Precious-Gold slightly rebounded on Friday ahead of the awaited U.S. nonfarm payrolls report which is likely to weigh on the Fed’s plan to win down stimulus. Gold is currently trading around $1371.70 an ounce, after hitting a high of $1373.68, and a low of $1365.43.The shiny metal is probably heading for a second straight weekly decline this week, where the drop was buoyed by the breach of strong support at $1400.
A report released yesterday showed that Private-sector employers added 176,000 jobs last month from 198,000 in July.The nonfarm report due today is estimated to show that U.S. employers added 180,000 jobs last month compared with 162,000 jobs a month earlier, while unemployment rate lingered at 7.4 percent.

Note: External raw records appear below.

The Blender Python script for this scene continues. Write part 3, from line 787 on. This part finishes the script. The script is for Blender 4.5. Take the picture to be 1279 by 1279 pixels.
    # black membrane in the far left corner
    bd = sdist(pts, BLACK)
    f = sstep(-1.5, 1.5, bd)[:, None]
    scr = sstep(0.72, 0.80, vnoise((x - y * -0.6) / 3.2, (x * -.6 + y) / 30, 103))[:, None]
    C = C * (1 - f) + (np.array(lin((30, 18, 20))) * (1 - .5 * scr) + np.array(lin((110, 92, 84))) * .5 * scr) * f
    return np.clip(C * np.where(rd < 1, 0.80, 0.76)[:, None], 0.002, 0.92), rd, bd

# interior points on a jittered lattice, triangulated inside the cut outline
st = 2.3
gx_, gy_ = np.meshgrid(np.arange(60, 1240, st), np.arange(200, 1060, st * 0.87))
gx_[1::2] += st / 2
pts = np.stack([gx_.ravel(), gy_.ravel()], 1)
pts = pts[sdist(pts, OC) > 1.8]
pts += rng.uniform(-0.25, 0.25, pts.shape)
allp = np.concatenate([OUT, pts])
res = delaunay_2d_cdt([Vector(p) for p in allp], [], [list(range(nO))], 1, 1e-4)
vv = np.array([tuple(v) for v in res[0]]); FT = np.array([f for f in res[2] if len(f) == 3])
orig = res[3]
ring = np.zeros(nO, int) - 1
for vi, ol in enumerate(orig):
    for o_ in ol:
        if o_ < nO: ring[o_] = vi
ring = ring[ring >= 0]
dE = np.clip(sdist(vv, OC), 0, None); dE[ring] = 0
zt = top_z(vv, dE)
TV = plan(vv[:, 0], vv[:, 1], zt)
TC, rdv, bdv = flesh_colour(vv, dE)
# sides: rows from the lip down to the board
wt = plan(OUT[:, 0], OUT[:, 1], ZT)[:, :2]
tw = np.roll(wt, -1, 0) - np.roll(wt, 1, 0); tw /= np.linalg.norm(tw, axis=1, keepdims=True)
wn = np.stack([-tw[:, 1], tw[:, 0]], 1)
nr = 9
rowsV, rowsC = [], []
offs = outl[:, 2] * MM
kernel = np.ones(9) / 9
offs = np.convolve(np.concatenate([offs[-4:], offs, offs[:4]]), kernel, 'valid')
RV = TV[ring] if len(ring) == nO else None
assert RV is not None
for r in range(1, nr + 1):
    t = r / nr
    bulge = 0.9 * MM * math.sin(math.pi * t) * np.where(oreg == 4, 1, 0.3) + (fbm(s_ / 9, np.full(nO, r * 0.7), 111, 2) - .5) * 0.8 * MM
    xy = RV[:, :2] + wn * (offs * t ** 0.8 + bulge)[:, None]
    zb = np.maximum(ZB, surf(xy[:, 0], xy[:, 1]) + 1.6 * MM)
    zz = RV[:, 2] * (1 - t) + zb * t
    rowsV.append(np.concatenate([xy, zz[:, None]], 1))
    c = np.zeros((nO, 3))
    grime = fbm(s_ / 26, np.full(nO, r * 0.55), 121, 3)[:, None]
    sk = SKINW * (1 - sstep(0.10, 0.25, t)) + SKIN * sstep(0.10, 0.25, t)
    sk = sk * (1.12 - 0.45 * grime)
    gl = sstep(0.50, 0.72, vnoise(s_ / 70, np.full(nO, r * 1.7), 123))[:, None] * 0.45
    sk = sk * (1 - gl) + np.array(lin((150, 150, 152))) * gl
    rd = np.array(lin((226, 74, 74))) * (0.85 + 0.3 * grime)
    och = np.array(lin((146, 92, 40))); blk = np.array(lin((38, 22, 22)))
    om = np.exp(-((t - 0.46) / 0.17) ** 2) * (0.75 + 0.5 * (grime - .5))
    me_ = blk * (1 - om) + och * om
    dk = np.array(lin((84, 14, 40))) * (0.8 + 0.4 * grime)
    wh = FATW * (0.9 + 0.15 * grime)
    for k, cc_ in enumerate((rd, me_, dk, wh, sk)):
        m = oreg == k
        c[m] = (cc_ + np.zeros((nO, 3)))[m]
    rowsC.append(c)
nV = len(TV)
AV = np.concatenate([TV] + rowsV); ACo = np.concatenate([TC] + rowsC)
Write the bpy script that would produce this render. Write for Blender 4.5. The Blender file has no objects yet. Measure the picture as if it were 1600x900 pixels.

The report is highly predicted to weigh on gold prices, as a better-than-forecasted data is likely to push prices down. And, it will raise expectations of seeing a start in withdrawing QE to $65 billion a month in the coming Fed meeting on September 17-18.
Gold has lost 18% so far this year on mounting expectations the Fed would scale back its non-standard measures, thereby reducing the metal’s allure as a hedge against inflation. So far, gold has dropped 1.54% this week, heading for its second weekly decline to halt its rally that ended after hitting a high of $1433.45 on August 27.
On the political side, gold also is affected by the delay in the military strike on Syria, and especially since U.S. President Barack Obama has mentioned that the strike will be limited. In other words, just a punishment to al-Assad for his suspected use of chemical weapons against civilians. According to a report by the BBC, “G20 leaders remain divided over the Syrian conflict as they enter the final day of their Russian summit.”
After yesterday’s sharp rise, the dollar index, which tracks the dollar’s movements versus a basket of major currencies, dropped to hover around 82.54 after touching a high of 82.67.